* **TASK TO COMPLETE**
Begin at the first line of the data and copy each line through the one containing "COL = scene.collection", that line included, with no pictures.

* **DATA LINES**
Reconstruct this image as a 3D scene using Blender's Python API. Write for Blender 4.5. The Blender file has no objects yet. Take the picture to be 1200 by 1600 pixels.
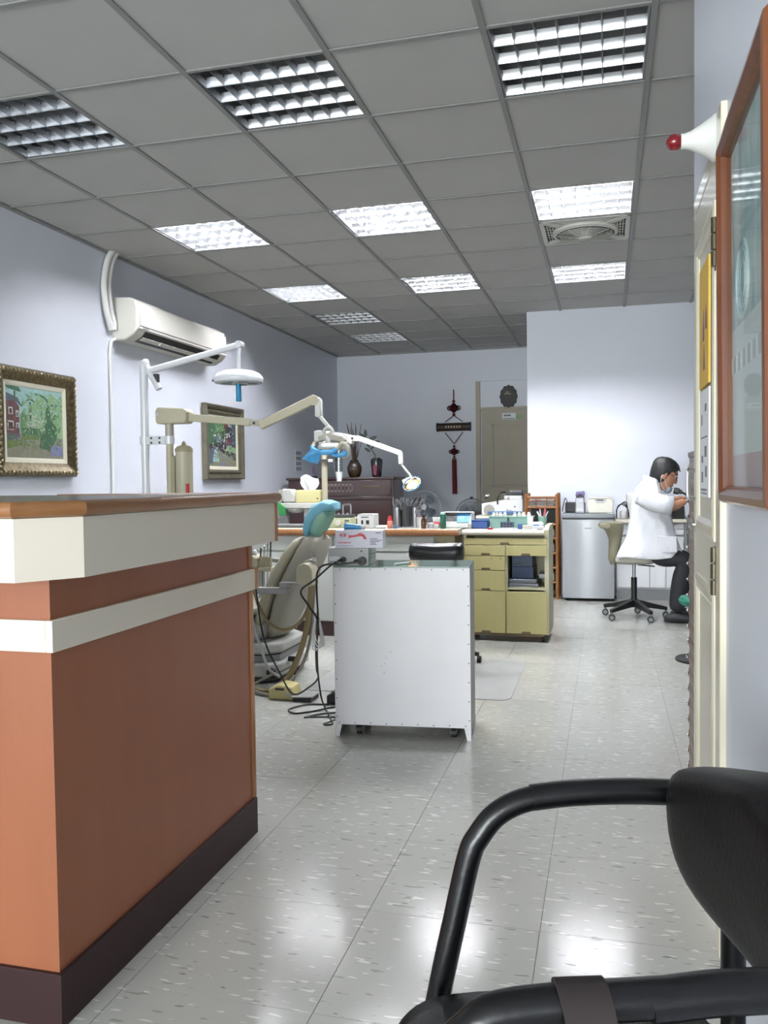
import bpy, bmesh, math, random
from mathutils import Vector, Matrix
PI = math.pi
random.seed(7)
scene = bpy.context.scene
COL = scene.collection

# ------------------------------------------------------------------ camera
cam_data = bpy.data.cameras.new('camera')
cam = bpy.data.objects.new('camera', cam_data); COL.objects.link(cam)
F_PX, YAW, PITCH, ROLL = 1320.6, 0.257901, 0.036465, -0.012654
cam_data.sensor_fit = 'AUTO'; cam_data.sensor_width = 36.0
cam_data.lens = F_PX / 1600.0 * 36.0
cam_data.clip_start = 0.02
fwd = Vector((-math.sin(YAW) * math.cos(PITCH), math.cos(YAW) * math.cos(PITCH), -math.sin(PITCH)))
rt = Vector((math.cos(YAW), math.sin(YAW), 0)); up = rt.cross(fwd)
r2 = rt * math.cos(ROLL) + up * math.sin(ROLL); u2 = -rt * math.sin(ROLL) + up * math.cos(ROLL)
cam.matrix_world = Matrix(((r2.x, u2.x, -fwd.x, 0), (r2.y, u2.y, -fwd.y, 0), (r2.z, u2.z, -fwd.z, 1.15), (0, 0, 0, 1)))
scene.camera = cam

# ------------------------------------------------------------------ world, daylight through the shop front, exposure
world = bpy.data.worlds.new('daylight'); scene.world = world
world.use_nodes = True
bg = world.node_tree.nodes['Background']
bg.inputs[0].default_value = (0.97, 0.97, 1.0, 1)
bg.inputs[1].default_value = 57.0
pl = bpy.data.lights.new('shopfront_daylight', 'AREA'); pl.shape = 'RECTANGLE'; pl.size = 3.2; pl.size_y = 2.35
pl.cycles.is_portal = True
po = bpy.data.objects.new('shopfront_daylight', pl); COL.objects.link(po)
po.location = (-1.7, -6.06, 1.3); po.rotation_euler = (PI / 2, 0, 0)
TUBE_POWER = 425.0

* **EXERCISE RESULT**
Reconstruct this image as a 3D scene using Blender's Python API. Write for Blender 4.5. The Blender file has no objects yet. Take the picture to be 1200 by 1600 pixels.
import bpy, bmesh, math, random
from mathutils import Vector, Matrix
PI = math.pi
random.seed(7)
scene = bpy.context.scene
COL = scene.collection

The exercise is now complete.